>> START

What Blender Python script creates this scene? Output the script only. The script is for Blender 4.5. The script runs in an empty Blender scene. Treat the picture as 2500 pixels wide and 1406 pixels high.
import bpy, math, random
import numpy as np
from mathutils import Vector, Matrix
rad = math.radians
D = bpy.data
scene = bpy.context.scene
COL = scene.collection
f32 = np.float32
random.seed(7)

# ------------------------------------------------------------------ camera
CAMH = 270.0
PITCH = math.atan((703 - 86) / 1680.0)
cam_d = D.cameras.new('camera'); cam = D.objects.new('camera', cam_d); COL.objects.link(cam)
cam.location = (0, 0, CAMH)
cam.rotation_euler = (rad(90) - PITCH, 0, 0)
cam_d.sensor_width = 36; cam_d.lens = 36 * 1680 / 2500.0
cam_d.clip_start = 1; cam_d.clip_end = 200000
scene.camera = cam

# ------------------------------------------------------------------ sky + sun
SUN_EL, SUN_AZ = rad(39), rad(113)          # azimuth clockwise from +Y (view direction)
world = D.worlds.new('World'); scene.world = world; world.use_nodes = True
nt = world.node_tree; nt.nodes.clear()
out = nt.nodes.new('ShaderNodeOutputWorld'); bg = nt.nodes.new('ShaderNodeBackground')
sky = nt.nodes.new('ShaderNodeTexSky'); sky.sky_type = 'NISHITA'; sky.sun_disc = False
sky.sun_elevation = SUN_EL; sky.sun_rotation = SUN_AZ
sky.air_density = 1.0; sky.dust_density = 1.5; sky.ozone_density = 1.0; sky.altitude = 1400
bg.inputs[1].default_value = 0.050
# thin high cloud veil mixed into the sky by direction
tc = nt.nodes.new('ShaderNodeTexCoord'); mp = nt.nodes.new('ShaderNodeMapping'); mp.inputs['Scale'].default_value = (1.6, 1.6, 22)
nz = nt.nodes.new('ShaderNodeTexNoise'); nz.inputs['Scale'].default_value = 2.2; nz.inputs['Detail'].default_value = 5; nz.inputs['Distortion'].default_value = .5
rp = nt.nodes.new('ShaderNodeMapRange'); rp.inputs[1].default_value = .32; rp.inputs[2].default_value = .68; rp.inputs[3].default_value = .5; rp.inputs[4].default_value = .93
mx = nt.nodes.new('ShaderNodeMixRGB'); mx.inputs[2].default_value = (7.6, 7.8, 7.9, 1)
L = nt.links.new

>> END

## Your objective
Write out, unaltered, the lines from the opening of the listing through the line that includes "random.seed(7)".

## Solution for this task
What Blender Python script creates this scene? Output the script only. The script is for Blender 4.5. The script runs in an empty Blender scene. Treat the picture as 2500 pixels wide and 1406 pixels high.
import bpy, math, random
import numpy as np
from mathutils import Vector, Matrix
rad = math.radians
D = bpy.data
scene = bpy.context.scene
COL = scene.collection
f32 = np.float32
random.seed(7)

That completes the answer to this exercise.